Alex Bowler, a rural Laramie County resident who also is president of the landowners coalition, added he and many other local residents don’t oppose the oil and gas activity. But he said they “would like to see it happen in an environmentally sound way.”

There is some dissent regarding the proposal, of course. Some environmental and health representative say the limits don’t go far enough. John Robitaille, vice president of the Petroleum Association of Wyoming, has called the measures at best unnecessary and at worst detrimental to local economies. The Board is expected to vote on the proposal in a month.

Over in Montana, state lawmakers voiced their concerns with Washington state lawmakers over the fate of a Colstrip coal plant southeast of Billings. Although the plant is located in Montana, several Washington utilities own a portion of Colstrip. Since coal power is projected to become more expensive, Washington lawmakers are considering a shift toward cheaper energy sources, which could mean a partial shut-down of the plant, according to Montana Public Radio. Most of the Montana representatives were against the shut-down—with the exception of Jim Jensen of the Montana Environmental Information Center, who welcomed shutting down part of the plant. From MTPR:

Puget Sound Energy, the utility company in Washington that owns a big stake of the Colstrip coal-fired electricity plant in Montana is facing numerous challenges to keep it open. That’s what representatives of the company told Montana and Washington state lawmakers at a meeting Wednesday in Spokane.

Puget Sound Energy imports a lot of electricity from Colstrip, and Washington state regulators watch them closely to make sure they keep costs down. Company vice president Steve Secrist told lawmakers that the price of electricity from coal could go up significantly due to several factors, including new carbon dioxide limits proposed by the EPA in August.

“Second: Carbon Washington. This is the environmental group pushing to enact a carbon tax by citizen initiative. This proposal would establish a carbon tax of approximately $25 a ton.”

Washington’s governor is also talking about a cap on carbon emissions that could affect Colstrip. Washington regulators are studying how much it would cost to shut down and clean up Colstrip. If it’s cheaper to shut the plant down and buy electricity from other sources, hundreds of jobs at Colstrip could disappear.
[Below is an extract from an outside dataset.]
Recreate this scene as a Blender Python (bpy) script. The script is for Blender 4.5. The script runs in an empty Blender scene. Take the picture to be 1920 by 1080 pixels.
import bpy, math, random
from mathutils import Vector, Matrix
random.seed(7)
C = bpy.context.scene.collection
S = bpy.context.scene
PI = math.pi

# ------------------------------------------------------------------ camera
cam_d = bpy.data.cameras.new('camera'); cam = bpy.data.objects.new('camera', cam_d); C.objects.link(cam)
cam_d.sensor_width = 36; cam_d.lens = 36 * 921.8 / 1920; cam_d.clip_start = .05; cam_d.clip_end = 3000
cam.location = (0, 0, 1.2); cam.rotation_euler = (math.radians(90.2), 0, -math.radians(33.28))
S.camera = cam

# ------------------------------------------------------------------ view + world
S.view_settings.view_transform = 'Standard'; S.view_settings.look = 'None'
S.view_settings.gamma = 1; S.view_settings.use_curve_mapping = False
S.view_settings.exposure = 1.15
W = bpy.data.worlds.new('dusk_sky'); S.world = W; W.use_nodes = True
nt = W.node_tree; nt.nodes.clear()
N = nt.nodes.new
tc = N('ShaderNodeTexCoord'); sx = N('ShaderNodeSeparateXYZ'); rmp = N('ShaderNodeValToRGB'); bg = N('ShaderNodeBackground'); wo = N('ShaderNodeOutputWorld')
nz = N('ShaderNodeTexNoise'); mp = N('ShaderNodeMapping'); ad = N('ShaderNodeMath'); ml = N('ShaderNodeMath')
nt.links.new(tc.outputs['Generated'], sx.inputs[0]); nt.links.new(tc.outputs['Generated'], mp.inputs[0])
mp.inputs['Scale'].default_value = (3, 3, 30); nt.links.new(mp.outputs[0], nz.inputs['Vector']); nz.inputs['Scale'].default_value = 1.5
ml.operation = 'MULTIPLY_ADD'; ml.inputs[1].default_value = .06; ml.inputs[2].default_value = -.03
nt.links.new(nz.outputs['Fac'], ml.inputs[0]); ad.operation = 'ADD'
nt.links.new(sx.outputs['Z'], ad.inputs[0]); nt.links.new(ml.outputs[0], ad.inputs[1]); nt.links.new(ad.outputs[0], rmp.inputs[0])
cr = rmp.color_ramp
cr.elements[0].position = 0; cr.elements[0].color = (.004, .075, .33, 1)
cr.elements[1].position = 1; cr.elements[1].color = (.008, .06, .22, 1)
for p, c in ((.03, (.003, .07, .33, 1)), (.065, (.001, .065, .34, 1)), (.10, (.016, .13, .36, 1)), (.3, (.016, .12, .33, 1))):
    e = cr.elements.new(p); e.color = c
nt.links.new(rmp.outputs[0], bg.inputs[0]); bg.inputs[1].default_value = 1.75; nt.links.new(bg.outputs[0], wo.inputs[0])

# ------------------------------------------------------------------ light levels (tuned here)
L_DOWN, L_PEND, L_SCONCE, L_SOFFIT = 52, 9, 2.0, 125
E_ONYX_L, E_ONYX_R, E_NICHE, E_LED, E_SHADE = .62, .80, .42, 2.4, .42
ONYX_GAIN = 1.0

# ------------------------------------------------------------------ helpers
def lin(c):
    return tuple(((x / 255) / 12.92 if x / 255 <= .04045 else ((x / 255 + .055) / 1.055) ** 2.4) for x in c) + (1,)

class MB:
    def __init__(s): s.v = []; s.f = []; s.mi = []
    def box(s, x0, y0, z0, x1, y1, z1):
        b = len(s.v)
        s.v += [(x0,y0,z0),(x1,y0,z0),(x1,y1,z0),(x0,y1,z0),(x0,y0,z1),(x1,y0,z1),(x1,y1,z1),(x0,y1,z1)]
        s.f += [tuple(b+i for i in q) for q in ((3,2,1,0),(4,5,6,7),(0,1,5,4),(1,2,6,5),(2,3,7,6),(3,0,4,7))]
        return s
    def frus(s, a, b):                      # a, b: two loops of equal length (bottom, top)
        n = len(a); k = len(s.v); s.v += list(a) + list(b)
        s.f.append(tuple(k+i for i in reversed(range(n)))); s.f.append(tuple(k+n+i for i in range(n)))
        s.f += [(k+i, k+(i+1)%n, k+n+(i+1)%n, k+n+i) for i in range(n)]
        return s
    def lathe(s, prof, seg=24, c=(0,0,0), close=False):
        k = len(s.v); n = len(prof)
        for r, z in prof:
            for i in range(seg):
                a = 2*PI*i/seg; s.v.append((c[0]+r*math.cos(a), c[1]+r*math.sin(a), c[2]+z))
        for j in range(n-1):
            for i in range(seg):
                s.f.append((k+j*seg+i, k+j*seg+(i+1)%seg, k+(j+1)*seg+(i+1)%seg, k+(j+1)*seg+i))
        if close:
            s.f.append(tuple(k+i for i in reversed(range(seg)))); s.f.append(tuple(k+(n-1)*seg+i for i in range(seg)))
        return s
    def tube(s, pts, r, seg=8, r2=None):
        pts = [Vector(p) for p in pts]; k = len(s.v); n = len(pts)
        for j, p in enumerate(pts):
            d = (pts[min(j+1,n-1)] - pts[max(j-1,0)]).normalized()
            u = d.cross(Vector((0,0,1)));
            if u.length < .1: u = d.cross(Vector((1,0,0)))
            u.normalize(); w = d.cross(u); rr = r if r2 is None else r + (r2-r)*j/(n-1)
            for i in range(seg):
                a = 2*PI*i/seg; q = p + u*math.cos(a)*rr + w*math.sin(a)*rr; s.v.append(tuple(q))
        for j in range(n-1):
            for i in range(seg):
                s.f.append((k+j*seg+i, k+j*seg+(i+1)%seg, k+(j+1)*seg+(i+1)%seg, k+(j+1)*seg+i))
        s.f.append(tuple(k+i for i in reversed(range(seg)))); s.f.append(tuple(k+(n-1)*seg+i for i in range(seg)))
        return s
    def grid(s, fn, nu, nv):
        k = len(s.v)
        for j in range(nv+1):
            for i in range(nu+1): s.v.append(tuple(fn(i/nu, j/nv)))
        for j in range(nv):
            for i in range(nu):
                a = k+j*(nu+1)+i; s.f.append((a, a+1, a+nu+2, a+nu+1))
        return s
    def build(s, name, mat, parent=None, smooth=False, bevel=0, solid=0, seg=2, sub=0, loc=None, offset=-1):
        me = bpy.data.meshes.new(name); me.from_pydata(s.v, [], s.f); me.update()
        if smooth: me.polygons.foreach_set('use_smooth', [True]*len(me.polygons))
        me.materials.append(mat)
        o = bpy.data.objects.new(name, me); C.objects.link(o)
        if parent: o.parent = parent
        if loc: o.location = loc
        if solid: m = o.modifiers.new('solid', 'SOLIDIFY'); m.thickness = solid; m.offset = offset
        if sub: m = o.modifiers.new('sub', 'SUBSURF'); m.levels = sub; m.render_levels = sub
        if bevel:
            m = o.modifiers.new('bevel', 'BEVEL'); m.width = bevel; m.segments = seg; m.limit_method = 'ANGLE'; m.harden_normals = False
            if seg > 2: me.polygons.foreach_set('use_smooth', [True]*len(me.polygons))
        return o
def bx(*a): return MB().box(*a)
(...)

Finally, in Colorado, Xcel Energy Inc. is asking the state to approve testing of new batteries for renewable energy. The company, according to the Denver Business Journal, wants to add the batteries to its commercial grid at the planned Panasonic Enterprise Solutions Company development, located near Denver International Airport. Xcel also wants to install batteries in the Stapleton neighborhood. If Xcel gets the go-ahead, they could start running tests in 2016 or 2017, through to 2018. From the Journal:

“Our goal is to use these demonstration projects as a foundation for how to efficiently manage renewable energy on our Colorado system, and to continue to provide our customers with insight into the energy choices they want and value,” said David Eves, president of Public Service Co. of Colorado, Xcel’s subsidiary in the state.

Most people think of battery storage systems to provide back up power for solar power installations, but they can do more, Eves said.

Batteries can regulate voltage on distribution lines; they can increase the ability of the electric grid to use renewable generation; and they can store power produced when its cheap and release it when demand — and the cost of production — is high, he said.

Xcel (NYSE: XEL) filed its request to run the two tests Thursday with the Colorado Public Utilities Commission, which must sign off on the plan. The tests would be conducted via the utility’ Innovative Clean Technology program. The PUC has approved the program, but most also approve individual projects.

Test projects done under the program give Xcel the chance to see if new technologies can work in a commercial setting before being implemented on a wider scale, Eves said.

Each test will have different aims and parameters, with the hopes of demonstrating the batteries’ potential and Xcel’s ability to manage renewable energy generation and storage.